Hoy es el último día laboral para la mayoría de trabajadores del país y da inicio oficialmente a la Semana Santa. Una semana que cada vez pierde más su colorido y significado para dar paso a días simplemente de despelote: visita a las playas, ingesta de licor o viajes de placer para hacer algo novedoso.
Pero no siempre fue así. La Semana Mayor por mucho tiempo marcó días de auténtico retiro espiritual. Los cristianos meditaban en las Escrituras, confrontaban su vida personal con las exigencias de los textos y al juzgarse pecadores bajaban la cabeza para hacer penitencia. Las confesiones eran cosa natural y las grandes colas en el confesionario indicaban que los cristianos querían rehacer sus vidas.
 Las procesiones eran parte (todavía lo son en alguna medida) del itinerario penitencial. Los cristianos se vestían con ropa apropiada para la ocasión y cargaban al Cristo Yacente acompañados de música sacra. Todo revestía en la ciudad aire santo, se respiraba espiritualidad. Los signos eran evidentes: alfombras, incienso, cucuruchos, música, procesiones. No había alternativa para volver los ojos al cielo y pensar en Cristo muerto y resucitado.

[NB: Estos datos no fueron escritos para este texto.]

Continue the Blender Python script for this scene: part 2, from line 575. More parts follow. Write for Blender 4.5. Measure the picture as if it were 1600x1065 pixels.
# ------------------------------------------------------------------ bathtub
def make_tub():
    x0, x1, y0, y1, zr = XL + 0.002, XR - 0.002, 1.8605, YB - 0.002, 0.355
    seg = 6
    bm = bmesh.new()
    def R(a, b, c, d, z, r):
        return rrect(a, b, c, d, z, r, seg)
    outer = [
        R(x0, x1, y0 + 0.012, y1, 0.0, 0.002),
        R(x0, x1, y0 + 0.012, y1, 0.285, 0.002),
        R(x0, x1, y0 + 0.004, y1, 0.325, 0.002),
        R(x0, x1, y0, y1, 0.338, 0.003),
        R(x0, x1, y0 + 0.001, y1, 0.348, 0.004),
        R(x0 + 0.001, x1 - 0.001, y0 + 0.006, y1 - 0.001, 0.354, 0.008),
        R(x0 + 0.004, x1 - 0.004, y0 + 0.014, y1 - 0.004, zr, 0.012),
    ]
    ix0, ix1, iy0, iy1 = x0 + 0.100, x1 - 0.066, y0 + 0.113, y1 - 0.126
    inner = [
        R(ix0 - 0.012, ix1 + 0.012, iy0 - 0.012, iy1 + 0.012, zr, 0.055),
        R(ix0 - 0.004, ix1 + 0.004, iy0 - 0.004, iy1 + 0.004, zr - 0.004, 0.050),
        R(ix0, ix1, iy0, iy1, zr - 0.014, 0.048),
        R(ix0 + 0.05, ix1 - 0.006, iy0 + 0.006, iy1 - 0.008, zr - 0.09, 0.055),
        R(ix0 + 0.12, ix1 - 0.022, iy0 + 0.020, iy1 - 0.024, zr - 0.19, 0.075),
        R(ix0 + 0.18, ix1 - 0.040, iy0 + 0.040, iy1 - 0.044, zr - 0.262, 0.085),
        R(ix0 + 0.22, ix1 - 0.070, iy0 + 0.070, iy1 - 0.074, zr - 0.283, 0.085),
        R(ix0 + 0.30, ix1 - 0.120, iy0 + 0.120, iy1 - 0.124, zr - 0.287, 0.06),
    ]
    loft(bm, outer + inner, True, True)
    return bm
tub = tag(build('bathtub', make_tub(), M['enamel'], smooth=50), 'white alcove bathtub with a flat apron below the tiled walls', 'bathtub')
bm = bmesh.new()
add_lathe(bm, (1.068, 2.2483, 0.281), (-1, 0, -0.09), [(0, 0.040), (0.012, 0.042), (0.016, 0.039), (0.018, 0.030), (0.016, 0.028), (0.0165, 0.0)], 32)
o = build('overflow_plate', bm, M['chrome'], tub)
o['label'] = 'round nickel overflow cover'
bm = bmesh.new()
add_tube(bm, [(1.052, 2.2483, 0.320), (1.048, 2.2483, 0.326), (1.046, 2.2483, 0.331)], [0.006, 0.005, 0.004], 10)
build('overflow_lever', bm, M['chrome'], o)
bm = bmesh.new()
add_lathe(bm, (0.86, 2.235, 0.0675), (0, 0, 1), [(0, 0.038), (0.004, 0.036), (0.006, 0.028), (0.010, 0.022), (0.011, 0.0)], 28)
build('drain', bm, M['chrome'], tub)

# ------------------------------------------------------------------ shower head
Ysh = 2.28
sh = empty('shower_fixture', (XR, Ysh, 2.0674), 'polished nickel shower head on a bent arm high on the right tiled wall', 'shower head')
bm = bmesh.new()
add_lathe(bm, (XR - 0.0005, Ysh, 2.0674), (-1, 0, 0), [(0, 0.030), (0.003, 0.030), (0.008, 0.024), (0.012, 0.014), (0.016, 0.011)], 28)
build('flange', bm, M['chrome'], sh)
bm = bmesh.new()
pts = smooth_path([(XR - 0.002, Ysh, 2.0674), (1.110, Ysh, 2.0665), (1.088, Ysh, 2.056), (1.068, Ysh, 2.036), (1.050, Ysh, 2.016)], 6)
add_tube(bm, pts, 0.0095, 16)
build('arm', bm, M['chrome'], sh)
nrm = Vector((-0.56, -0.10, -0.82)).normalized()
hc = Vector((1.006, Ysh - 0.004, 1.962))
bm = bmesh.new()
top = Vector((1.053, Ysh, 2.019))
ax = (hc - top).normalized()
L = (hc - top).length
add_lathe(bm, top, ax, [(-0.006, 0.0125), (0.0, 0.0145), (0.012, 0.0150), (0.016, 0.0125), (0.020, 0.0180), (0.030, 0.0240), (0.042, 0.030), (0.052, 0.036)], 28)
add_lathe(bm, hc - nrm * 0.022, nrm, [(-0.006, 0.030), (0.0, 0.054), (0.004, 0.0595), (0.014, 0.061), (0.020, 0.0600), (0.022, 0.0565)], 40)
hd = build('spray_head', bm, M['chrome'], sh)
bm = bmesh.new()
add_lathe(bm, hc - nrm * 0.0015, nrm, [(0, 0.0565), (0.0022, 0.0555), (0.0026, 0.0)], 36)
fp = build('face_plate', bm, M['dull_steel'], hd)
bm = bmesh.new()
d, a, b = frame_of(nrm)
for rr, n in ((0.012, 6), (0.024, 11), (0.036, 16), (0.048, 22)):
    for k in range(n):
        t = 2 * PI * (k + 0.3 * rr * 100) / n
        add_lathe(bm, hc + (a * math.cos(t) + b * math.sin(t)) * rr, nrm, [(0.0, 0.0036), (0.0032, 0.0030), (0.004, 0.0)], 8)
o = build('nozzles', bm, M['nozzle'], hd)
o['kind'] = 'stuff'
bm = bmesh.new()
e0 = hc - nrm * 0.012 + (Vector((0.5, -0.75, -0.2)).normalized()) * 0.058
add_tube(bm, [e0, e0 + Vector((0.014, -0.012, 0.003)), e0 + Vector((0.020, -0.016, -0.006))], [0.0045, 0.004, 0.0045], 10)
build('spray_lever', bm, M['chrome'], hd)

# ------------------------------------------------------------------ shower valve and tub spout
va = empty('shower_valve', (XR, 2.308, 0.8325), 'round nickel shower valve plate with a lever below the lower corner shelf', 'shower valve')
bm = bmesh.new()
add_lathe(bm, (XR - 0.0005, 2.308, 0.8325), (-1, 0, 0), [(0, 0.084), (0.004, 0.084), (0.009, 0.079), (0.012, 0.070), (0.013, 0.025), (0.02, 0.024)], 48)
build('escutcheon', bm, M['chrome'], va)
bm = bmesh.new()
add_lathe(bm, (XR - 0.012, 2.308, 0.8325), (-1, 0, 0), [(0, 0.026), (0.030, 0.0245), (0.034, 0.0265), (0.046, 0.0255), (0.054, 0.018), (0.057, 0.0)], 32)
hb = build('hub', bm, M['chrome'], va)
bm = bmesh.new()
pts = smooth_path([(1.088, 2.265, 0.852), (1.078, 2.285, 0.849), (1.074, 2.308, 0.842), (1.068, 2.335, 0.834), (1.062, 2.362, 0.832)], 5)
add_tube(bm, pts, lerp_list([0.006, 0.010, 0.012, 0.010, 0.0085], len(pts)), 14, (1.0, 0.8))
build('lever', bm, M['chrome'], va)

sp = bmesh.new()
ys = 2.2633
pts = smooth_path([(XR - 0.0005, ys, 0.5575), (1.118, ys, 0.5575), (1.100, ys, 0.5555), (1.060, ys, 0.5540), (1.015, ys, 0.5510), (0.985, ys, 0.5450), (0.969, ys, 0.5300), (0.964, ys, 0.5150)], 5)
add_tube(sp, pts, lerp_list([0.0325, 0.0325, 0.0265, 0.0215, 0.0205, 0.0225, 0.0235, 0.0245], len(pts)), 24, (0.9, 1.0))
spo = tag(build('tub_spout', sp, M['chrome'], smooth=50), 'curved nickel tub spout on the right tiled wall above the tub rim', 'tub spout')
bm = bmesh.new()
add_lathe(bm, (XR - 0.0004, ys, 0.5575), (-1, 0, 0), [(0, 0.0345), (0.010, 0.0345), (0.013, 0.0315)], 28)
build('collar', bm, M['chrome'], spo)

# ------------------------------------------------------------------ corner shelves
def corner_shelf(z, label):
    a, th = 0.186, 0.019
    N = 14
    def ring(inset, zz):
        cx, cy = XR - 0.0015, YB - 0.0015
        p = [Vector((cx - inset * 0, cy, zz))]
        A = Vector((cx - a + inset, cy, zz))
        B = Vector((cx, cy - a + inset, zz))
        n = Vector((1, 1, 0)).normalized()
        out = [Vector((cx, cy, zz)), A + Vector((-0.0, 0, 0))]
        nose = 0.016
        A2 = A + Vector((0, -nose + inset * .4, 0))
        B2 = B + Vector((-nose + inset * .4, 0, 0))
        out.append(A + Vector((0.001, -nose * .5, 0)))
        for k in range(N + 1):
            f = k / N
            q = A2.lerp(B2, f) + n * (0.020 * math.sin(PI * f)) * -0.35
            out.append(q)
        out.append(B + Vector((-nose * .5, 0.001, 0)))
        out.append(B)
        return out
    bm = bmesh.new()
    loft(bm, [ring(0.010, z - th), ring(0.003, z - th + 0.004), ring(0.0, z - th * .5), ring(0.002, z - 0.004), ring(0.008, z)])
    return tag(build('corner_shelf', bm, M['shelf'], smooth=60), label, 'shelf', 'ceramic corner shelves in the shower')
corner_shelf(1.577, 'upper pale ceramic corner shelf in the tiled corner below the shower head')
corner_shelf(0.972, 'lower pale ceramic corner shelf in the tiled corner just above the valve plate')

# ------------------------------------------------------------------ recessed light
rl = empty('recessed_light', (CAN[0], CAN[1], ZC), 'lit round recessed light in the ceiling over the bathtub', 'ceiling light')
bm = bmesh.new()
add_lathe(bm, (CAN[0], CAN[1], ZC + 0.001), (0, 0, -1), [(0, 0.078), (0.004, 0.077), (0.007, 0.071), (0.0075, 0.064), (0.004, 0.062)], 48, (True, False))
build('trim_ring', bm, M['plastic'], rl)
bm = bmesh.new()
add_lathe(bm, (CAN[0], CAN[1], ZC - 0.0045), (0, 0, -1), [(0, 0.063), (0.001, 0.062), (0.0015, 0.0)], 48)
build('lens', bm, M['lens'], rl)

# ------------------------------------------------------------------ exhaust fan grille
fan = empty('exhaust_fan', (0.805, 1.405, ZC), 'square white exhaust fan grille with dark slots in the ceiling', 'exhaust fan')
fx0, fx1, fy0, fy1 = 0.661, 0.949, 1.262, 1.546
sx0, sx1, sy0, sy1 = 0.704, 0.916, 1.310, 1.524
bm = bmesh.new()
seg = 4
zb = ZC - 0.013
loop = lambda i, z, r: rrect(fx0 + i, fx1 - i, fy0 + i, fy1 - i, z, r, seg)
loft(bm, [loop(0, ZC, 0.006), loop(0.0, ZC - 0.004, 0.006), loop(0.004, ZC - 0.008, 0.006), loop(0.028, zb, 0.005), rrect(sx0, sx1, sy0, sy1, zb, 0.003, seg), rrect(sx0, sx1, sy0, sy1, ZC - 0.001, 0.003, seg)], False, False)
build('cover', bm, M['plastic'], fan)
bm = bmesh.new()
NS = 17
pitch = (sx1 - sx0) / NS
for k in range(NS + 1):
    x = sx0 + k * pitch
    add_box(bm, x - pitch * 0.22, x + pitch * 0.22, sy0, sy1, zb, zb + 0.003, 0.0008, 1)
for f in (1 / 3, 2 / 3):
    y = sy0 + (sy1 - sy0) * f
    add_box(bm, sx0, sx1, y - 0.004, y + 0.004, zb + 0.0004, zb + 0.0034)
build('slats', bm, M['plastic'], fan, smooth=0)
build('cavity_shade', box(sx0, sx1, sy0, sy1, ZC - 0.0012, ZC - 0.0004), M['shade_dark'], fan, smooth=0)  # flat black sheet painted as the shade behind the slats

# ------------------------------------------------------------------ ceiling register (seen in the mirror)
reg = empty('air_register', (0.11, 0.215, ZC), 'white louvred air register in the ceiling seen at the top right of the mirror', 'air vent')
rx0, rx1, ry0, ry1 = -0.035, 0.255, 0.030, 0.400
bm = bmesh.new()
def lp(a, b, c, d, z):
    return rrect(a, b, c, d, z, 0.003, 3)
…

 Pero la Semana Santa sólo era un momento de explosión festiva. Los cristianos venían preparándose por 40 días para el gran momento. Todo comenzaba el Miércoles de Ceniza donde el recuerdo del polvo en la frente ponía a pensar en la caducidad de la propia vida: «Polvo eres y a polvo volverás». Desde ese momento comenzaban jornadas de privaciones. Los ayunos eran los más frecuentes. Muchos se privaban de carne, cigarrillos, fiestas y algunos hasta de sexo. La idea era llevar una vida más frugal para volver los ojos al verdadero tesoro.
 Además del ayuno, los cristianos hacían oración. Esos eran días para el Vía Crucis. Antiguamente los Vía Crucis de las iglesias no estaban de adorno (como prácticamente sucede hoy), sino para acompañar en cada estación los últimos momentos del camino de la cruz. Era frecuente ver a los cristianos detenidos en cada ícono de la Iglesia haciendo oración y recordándose de los dolores de Cristo. El Vía Crucis era una práctica tan popular como el rezo del Rosario.
 Y para culminar, las privaciones y las oraciones eran acompañadas por la limosna. Los cristianos en aquel entonces (hoy cada vez menos) eran generosos. La Cuaresma era tiempo para dar. Algunos daban el diezmo, ropas o simplemente ayudaban con obras al necesitado. No era tiempo para el consumo, sino para la generosidad. Y no se trataba de dar lo que sobraba, sino lo que realmente valía como un acto de desprendimiento. Los cristianos hacían ejercicio de pobreza.
 Hoy las cosas han cambiado. Los cristianos no van a la Iglesia, no meditan Vía Crucis, no rezan, no se confiesan ni van tampoco a las procesiones. A los cristianos les avergí¼enza esas cosas. Según ellos, la modernidad les ha hecho superar ese período de vida supersticiosa. El cristiano de hoy se siente muy racional y esto lo supone en contra de todo viso de religiosidad. De seguir así, en el futuro no nos quedará sino escribir con nostalgia (como lo hago hoy) de la vida que un día llevaban los buenos cristianos.